Outre cet héritage inévitable, Racine commence, dans la Théhaïde et Alexandre par imiter volontairement son devancier. Il lui prend le ton raisonneur et la dialectique oratoire, ses apostrophes et ses prosopopées, les suites de répliques en deux vers, on un seul vers ou même en un demi-vers, qui procurent au dialogue une marche si rapide et si pressante, les formules énergiques, les sentences et le procédé qui consiste à isoler dans un seul vers un sens plein et concis qui frappe fortement l’esprit. À tout cela Racine renoncera vite. Il ne retiendra guère que le dialogue coupé, pour de rares scènes de son théâtre, par exemple lorsqu’il met aux prises Néron et Britannicus.
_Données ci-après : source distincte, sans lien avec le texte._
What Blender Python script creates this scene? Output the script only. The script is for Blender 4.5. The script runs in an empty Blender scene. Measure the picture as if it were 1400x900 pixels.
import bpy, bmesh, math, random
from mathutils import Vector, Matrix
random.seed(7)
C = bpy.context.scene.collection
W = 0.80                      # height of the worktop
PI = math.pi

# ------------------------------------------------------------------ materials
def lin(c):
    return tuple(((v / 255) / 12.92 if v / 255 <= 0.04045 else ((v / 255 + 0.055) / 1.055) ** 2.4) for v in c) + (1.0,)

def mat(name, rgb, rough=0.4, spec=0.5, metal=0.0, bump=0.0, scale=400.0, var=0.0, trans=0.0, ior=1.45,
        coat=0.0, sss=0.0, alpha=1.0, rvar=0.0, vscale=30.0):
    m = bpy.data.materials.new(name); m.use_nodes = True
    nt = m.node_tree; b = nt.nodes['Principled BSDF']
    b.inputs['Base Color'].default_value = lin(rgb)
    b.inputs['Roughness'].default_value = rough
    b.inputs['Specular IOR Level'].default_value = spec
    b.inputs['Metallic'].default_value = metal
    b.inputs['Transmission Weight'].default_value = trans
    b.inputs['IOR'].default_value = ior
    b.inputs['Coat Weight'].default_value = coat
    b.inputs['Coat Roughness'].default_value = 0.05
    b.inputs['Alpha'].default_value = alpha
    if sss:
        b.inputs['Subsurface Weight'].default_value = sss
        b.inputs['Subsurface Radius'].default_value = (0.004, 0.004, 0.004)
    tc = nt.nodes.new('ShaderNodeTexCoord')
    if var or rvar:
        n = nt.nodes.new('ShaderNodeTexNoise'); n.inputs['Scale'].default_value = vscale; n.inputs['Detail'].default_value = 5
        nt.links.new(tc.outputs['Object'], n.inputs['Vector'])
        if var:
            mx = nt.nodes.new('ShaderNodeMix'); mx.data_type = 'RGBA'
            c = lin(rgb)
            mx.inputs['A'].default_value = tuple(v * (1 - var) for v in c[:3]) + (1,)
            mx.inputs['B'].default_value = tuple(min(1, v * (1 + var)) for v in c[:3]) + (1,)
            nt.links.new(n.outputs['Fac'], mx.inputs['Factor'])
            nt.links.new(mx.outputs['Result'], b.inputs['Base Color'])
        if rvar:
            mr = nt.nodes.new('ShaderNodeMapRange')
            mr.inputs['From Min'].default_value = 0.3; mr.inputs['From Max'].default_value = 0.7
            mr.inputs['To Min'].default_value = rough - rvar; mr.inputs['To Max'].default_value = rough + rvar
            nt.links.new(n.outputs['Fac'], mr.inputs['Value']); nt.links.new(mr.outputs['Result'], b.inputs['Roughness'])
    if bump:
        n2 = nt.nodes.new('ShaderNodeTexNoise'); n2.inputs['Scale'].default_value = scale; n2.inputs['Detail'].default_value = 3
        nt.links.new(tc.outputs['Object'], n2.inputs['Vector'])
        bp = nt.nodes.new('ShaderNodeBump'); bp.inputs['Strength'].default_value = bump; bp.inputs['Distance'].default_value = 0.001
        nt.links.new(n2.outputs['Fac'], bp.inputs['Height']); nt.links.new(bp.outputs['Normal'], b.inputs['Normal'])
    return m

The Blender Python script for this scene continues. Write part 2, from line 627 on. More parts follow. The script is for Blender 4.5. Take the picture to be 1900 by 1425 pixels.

Mais la différence de nature est profonde entre Corneille et Racine. D’autre part, le style, c’est-à-dire le caractère particulier que chaque écrivain imprime à la langue commune, est ce qu’il y a de plus personnel chez tout écrivain. Aussi, dès Andromaque, Racine crée-t-il son style, en prenant conscience de lui-même par l’exercice de sa faculté maîtresse, qui est la sensibilité, comme la raison est celle de Corneille. De là, chez Racine, un style plus poétique, tandis que celui de Corneille est plutôt oratoire, car la poésie est l’expression naturelle du sentiment qui veut se communiquer, de même que l’éloquence est celle de la raison qui veut convaincre.